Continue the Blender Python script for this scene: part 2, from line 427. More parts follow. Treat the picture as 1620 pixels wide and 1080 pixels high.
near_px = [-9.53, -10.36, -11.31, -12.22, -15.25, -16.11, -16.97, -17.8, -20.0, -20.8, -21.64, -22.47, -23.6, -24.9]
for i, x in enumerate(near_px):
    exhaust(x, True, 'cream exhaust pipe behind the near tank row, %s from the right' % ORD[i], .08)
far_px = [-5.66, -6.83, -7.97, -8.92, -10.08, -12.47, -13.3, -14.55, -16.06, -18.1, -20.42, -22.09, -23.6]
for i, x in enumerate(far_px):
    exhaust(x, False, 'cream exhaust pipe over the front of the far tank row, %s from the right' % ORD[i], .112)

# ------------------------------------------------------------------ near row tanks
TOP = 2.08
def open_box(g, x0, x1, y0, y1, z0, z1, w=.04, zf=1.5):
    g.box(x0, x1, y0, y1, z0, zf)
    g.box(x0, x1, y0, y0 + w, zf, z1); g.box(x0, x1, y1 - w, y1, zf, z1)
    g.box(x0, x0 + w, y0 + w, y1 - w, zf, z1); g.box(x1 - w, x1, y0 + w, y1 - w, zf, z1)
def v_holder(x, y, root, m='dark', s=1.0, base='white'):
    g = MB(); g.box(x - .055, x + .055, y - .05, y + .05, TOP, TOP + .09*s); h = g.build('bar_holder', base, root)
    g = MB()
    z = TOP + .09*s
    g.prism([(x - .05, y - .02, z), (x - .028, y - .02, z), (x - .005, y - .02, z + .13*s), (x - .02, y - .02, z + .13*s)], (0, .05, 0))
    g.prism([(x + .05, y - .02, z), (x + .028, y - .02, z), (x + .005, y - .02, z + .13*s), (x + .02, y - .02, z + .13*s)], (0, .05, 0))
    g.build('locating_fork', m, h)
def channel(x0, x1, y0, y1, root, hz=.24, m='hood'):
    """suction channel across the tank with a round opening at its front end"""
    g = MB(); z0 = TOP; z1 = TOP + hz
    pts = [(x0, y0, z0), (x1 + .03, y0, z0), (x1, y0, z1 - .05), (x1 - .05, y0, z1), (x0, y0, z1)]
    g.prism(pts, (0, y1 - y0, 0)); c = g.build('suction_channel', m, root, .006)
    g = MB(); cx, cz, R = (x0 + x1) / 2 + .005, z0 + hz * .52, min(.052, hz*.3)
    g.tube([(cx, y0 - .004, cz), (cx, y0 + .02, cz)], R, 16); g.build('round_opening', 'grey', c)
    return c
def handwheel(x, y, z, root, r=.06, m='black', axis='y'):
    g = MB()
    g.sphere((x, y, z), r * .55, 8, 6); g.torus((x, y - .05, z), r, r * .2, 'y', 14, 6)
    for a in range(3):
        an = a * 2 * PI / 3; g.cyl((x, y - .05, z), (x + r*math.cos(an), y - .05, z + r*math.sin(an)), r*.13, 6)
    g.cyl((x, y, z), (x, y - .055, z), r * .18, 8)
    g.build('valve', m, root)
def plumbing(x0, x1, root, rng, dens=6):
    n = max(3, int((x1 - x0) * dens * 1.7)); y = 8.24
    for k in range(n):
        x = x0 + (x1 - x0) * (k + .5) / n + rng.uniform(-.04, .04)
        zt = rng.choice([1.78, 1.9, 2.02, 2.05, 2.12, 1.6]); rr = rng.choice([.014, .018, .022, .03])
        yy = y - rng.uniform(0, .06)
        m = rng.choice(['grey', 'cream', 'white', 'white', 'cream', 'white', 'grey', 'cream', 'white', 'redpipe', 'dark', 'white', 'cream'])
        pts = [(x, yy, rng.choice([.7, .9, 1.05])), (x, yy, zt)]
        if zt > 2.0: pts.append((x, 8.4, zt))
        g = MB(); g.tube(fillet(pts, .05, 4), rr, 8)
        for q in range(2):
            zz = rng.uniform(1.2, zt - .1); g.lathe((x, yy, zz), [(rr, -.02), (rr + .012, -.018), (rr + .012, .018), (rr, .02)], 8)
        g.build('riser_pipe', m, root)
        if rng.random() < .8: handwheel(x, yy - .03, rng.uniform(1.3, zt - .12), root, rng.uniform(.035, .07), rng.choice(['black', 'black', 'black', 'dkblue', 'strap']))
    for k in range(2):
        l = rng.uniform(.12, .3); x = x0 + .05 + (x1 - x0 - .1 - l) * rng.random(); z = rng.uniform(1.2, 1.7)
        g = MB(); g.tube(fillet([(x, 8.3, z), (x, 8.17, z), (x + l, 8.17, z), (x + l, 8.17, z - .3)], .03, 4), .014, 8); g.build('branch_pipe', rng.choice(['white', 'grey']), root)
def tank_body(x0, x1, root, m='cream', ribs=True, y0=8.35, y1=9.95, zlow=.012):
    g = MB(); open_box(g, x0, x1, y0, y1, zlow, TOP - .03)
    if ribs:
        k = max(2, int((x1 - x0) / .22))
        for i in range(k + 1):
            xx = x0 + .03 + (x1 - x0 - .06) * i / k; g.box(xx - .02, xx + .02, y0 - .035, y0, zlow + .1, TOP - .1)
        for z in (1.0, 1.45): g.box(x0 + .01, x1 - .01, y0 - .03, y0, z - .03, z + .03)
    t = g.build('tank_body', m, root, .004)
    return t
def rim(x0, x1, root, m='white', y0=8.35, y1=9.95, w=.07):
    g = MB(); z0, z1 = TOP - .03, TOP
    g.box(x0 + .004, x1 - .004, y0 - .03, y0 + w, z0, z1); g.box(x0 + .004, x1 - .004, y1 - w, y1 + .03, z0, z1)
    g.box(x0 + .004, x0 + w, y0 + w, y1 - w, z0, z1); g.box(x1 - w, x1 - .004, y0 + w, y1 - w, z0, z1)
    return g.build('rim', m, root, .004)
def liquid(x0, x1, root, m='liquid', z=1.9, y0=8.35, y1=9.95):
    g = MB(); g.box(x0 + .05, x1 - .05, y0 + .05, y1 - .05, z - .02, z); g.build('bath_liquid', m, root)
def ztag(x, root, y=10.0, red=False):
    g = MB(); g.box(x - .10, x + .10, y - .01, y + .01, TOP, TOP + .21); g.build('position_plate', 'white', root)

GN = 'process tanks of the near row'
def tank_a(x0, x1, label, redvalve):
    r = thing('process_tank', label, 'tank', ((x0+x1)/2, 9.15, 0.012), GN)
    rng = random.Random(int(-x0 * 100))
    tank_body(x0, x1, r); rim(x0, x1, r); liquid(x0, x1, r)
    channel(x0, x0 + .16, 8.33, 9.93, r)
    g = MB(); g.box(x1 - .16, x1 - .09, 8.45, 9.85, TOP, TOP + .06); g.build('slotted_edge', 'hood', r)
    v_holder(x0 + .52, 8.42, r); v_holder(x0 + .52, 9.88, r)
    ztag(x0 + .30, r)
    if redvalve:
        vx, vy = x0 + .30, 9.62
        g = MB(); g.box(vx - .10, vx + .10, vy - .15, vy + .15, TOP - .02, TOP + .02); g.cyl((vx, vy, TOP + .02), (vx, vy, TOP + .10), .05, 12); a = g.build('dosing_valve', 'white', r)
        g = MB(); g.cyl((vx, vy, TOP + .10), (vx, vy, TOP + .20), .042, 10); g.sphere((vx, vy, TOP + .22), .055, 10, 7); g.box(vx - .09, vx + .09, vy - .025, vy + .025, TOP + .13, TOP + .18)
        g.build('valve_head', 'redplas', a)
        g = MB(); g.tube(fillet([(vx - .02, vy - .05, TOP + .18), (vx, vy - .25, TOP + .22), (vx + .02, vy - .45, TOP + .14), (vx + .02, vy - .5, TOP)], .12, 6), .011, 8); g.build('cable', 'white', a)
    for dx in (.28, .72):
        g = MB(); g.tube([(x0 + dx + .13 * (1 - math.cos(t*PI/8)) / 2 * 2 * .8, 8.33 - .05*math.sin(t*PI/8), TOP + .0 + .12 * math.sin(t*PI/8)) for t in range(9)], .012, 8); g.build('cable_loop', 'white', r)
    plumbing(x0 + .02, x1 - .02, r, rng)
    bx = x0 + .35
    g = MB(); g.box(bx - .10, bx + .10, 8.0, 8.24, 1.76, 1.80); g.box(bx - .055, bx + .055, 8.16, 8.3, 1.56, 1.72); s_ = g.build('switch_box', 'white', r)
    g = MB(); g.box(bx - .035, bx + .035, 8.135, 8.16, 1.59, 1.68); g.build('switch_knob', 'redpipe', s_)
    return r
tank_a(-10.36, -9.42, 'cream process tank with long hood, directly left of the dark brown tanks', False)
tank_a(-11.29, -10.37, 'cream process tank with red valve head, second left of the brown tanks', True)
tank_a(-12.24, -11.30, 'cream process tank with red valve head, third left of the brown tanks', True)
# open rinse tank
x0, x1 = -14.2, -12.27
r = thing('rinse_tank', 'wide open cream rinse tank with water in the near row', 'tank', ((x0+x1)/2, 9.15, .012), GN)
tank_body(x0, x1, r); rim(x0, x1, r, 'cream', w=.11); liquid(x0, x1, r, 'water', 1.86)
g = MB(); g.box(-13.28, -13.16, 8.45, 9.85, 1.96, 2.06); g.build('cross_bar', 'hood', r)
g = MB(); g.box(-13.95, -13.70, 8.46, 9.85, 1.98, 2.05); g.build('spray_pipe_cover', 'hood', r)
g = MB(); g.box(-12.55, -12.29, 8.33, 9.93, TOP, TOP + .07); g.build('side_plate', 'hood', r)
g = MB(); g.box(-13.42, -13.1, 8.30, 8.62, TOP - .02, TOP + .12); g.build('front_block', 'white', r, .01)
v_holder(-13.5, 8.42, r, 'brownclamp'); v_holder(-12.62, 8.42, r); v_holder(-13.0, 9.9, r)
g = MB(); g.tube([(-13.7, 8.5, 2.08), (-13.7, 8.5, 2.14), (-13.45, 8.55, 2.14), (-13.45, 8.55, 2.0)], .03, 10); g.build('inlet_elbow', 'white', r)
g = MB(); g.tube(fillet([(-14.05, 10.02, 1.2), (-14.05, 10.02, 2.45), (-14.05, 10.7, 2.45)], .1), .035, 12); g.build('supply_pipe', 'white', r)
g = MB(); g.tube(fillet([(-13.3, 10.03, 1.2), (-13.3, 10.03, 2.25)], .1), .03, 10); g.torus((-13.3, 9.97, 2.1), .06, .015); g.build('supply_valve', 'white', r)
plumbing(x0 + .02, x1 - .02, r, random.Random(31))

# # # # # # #

Written instruction.
Everything from the first line above up to and including the line that contains "exhaust(x, False, 'cream" should be printed exactly; please print only that.

Result of the task.
Continue the Blender Python script for this scene: part 2, from line 427. More parts follow. Treat the picture as 1620 pixels wide and 1080 pixels high.
near_px = [-9.53, -10.36, -11.31, -12.22, -15.25, -16.11, -16.97, -17.8, -20.0, -20.8, -21.64, -22.47, -23.6, -24.9]
for i, x in enumerate(near_px):
    exhaust(x, True, 'cream exhaust pipe behind the near tank row, %s from the right' % ORD[i], .08)
far_px = [-5.66, -6.83, -7.97, -8.92, -10.08, -12.47, -13.3, -14.55, -16.06, -18.1, -20.42, -22.09, -23.6]
for i, x in enumerate(far_px):
    exhaust(x, False, 'cream exhaust pipe over the front of the far tank row, %s from the right' % ORD[i], .112)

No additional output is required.